The Knife Skills Platter
Present a platter with exactly one cup each of: carrot brunoise (3mm), potato batonnet (6mm sticks), onion small dice (6mm), and basil chiffonade. Every piece must be uniform.
Success criteria: All cuts within 1mm of target dimension. No wedge shapes or tapers. Chiffonade shows no bruising. The platter looks professional.
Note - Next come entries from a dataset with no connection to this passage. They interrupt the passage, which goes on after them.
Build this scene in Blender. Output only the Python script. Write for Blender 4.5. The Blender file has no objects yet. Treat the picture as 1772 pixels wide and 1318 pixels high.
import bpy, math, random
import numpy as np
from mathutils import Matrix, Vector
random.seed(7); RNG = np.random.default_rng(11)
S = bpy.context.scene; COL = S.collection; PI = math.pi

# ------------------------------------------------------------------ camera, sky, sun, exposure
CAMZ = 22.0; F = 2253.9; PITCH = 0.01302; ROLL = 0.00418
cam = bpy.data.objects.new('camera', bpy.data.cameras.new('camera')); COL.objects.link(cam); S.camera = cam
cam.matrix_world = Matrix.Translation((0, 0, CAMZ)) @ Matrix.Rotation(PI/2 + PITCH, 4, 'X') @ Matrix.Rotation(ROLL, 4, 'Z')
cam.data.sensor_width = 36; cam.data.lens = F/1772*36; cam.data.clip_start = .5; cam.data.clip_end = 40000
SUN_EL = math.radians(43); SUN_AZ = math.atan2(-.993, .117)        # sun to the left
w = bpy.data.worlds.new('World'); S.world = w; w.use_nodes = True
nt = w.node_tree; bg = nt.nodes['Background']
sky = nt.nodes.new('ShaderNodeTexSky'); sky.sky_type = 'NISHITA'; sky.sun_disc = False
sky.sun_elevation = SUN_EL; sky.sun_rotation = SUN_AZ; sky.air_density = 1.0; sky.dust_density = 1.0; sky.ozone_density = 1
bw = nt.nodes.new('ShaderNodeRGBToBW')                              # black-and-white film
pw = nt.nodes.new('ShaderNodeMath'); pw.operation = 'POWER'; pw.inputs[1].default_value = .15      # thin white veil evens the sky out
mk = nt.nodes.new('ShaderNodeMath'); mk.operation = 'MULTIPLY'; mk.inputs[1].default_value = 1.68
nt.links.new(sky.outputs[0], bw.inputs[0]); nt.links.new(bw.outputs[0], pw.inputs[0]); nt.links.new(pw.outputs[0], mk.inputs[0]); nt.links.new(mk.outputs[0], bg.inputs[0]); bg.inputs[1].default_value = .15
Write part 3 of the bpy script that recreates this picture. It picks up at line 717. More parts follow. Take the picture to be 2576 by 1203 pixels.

Phase 1 Practice Exercises
12 exercises to build skill through direct application.
Onion Dice Drill
Dice 10 onions in medium dice. Time yourself. Maintain claw and pinch grip.
- Claw grip muscle memory
- Medium dice uniformity
- Speed without sacrificing safety
Carrot Brunoise
100g carrot brunoise (3mm). Check every cube against a ruler.
- Brunoise precision
- Squaring technique
- Fine motor knife control
Basil Chiffonade
Chiffonade a full bunch of basil. Properly cut basil stays bright green.
- Cell-preserving cutting
- Rolling technique
- Herb handling
Full Mise en Place
Prep all ingredients for a stir-fry before touching the heat.
- Mise en place discipline
- Before-heat protocol
- Kitchen organisation
Danger Zone Cooling
Cool a hot liquid from 60°C to 4°C. Record time. Optimise to under 2 hours.
- Danger zone awareness
- Rapid cooling technique
- Food safety verification
Honing Rhythm
Hone your knife every 15 minutes during a 1-hour prep session.
- Honing reflex
- Edge maintenance
- Sharpness testing
Batonnet Precision
100g potato batonnet. Measure every 10th stick.
- Batonnet uniformity
- Stable cutting platform
- Consistent cross-cuts
Garlic Mincing
Mince 1 full head of garlic using knife only — no press, no grater.
- Mincing technique
- Fine edge work
- Cell breakdown understanding
Whetstone Sharpening
Sharpen a knife on 1000-grit stone. Test on a tomato before and after.
- Whetstone technique
- Consistent bevel angle
- Edge assessment
Cross-Contamination Audit
Photograph kitchen setup. Identify every risk. Fix each one.
- HACCP application
- Risk identification
- Practical food safety
Speed Dice Challenge
Dice 3 onions as fast as possible maintaining the claw grip. Time daily for a week.
- Speed under pressure
- Grip discipline
- Repetition improvement
Recipe Mise en Place
Prep a complete recipe entirely before applying heat. Photograph your setup.